**PROBLEM REQUIREMENTS**
Repeat the data verbatim.

**SUPPLIED INFORMATION**
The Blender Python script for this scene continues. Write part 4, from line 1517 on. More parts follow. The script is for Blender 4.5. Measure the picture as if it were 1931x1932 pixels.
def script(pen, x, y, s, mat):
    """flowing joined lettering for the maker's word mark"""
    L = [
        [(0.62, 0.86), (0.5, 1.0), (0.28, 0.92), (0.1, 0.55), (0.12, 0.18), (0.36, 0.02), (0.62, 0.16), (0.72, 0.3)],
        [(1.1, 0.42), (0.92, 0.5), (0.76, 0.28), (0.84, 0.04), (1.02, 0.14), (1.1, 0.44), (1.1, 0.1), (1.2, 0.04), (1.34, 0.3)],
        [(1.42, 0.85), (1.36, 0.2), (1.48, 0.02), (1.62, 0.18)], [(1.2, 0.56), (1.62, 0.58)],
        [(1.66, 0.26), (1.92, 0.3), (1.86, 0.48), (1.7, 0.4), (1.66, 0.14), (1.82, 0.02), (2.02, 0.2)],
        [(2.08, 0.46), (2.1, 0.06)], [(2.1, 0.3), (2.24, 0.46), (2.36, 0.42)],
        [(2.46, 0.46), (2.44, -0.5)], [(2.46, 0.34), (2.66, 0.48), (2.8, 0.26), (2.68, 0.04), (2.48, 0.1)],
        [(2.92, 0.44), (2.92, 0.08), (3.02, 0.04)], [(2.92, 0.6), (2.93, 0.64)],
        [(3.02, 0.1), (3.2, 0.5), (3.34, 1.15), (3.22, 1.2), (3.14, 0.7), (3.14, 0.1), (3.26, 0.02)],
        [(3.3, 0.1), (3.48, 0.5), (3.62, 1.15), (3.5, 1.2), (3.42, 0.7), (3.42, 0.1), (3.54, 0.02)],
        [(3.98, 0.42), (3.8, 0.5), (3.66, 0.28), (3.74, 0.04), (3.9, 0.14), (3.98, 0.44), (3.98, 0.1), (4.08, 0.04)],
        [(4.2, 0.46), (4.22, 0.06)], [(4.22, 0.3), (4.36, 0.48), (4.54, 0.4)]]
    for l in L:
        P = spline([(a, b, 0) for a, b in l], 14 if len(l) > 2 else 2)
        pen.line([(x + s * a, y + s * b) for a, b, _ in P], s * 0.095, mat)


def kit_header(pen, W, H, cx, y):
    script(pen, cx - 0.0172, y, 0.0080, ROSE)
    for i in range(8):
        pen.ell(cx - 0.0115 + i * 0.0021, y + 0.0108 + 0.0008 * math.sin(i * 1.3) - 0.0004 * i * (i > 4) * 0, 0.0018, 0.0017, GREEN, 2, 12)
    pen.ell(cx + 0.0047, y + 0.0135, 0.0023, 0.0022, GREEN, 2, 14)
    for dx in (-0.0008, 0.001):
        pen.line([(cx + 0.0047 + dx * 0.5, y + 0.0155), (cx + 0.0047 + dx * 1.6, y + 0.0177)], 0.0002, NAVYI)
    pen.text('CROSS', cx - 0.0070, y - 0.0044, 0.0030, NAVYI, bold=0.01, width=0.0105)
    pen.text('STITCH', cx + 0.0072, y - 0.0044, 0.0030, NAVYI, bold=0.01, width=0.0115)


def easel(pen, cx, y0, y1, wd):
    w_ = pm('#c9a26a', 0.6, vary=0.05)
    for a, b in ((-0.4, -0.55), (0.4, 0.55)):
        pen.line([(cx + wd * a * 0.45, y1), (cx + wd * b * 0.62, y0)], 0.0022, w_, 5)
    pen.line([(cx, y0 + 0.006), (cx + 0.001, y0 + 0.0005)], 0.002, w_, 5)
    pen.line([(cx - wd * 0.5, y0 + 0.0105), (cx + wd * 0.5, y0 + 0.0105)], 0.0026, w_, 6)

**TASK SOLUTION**
The Blender Python script for this scene continues. Write part 4, from line 1517 on. More parts follow. The script is for Blender 4.5. Measure the picture as if it were 1931x1932 pixels.
def script(pen, x, y, s, mat):
    """flowing joined lettering for the maker's word mark"""
    L = [
        [(0.62, 0.86), (0.5, 1.0), (0.28, 0.92), (0.1, 0.55), (0.12, 0.18), (0.36, 0.02), (0.62, 0.16), (0.72, 0.3)],
        [(1.1, 0.42), (0.92, 0.5), (0.76, 0.28), (0.84, 0.04), (1.02, 0.14), (1.1, 0.44), (1.1, 0.1), (1.2, 0.04), (1.34, 0.3)],
        [(1.42, 0.85), (1.36, 0.2), (1.48, 0.02), (1.62, 0.18)], [(1.2, 0.56), (1.62, 0.58)],
        [(1.66, 0.26), (1.92, 0.3), (1.86, 0.48), (1.7, 0.4), (1.66, 0.14), (1.82, 0.02), (2.02, 0.2)],
        [(2.08, 0.46), (2.1, 0.06)], [(2.1, 0.3), (2.24, 0.46), (2.36, 0.42)],
        [(2.46, 0.46), (2.44, -0.5)], [(2.46, 0.34), (2.66, 0.48), (2.8, 0.26), (2.68, 0.04), (2.48, 0.1)],
        [(2.92, 0.44), (2.92, 0.08), (3.02, 0.04)], [(2.92, 0.6), (2.93, 0.64)],
        [(3.02, 0.1), (3.2, 0.5), (3.34, 1.15), (3.22, 1.2), (3.14, 0.7), (3.14, 0.1), (3.26, 0.02)],
        [(3.3, 0.1), (3.48, 0.5), (3.62, 1.15), (3.5, 1.2), (3.42, 0.7), (3.42, 0.1), (3.54, 0.02)],
        [(3.98, 0.42), (3.8, 0.5), (3.66, 0.28), (3.74, 0.04), (3.9, 0.14), (3.98, 0.44), (3.98, 0.1), (4.08, 0.04)],
        [(4.2, 0.46), (4.22, 0.06)], [(4.22, 0.3), (4.36, 0.48), (4.54, 0.4)]]
    for l in L:
        P = spline([(a, b, 0) for a, b in l], 14 if len(l) > 2 else 2)
        pen.line([(x + s * a, y + s * b) for a, b, _ in P], s * 0.095, mat)


def kit_header(pen, W, H, cx, y):
    script(pen, cx - 0.0172, y, 0.0080, ROSE)
    for i in range(8):
        pen.ell(cx - 0.0115 + i * 0.0021, y + 0.0108 + 0.0008 * math.sin(i * 1.3) - 0.0004 * i * (i > 4) * 0, 0.0018, 0.0017, GREEN, 2, 12)
    pen.ell(cx + 0.0047, y + 0.0135, 0.0023, 0.0022, GREEN, 2, 14)
    for dx in (-0.0008, 0.001):
        pen.line([(cx + 0.0047 + dx * 0.5, y + 0.0155), (cx + 0.0047 + dx * 1.6, y + 0.0177)], 0.0002, NAVYI)
    pen.text('CROSS', cx - 0.0070, y - 0.0044, 0.0030, NAVYI, bold=0.01, width=0.0105)
    pen.text('STITCH', cx + 0.0072, y - 0.0044, 0.0030, NAVYI, bold=0.01, width=0.0115)


def easel(pen, cx, y0, y1, wd):
    w_ = pm('#c9a26a', 0.6, vary=0.05)
    for a, b in ((-0.4, -0.55), (0.4, 0.55)):
        pen.line([(cx + wd * a * 0.45, y1), (cx + wd * b * 0.62, y0)], 0.0022, w_, 5)
    pen.line([(cx, y0 + 0.006), (cx + 0.001, y0 + 0.0005)], 0.002, w_, 5)
    pen.line([(cx - wd * 0.5, y0 + 0.0105), (cx + wd * 0.5, y0 + 0.0105)], 0.0026, w_, 6)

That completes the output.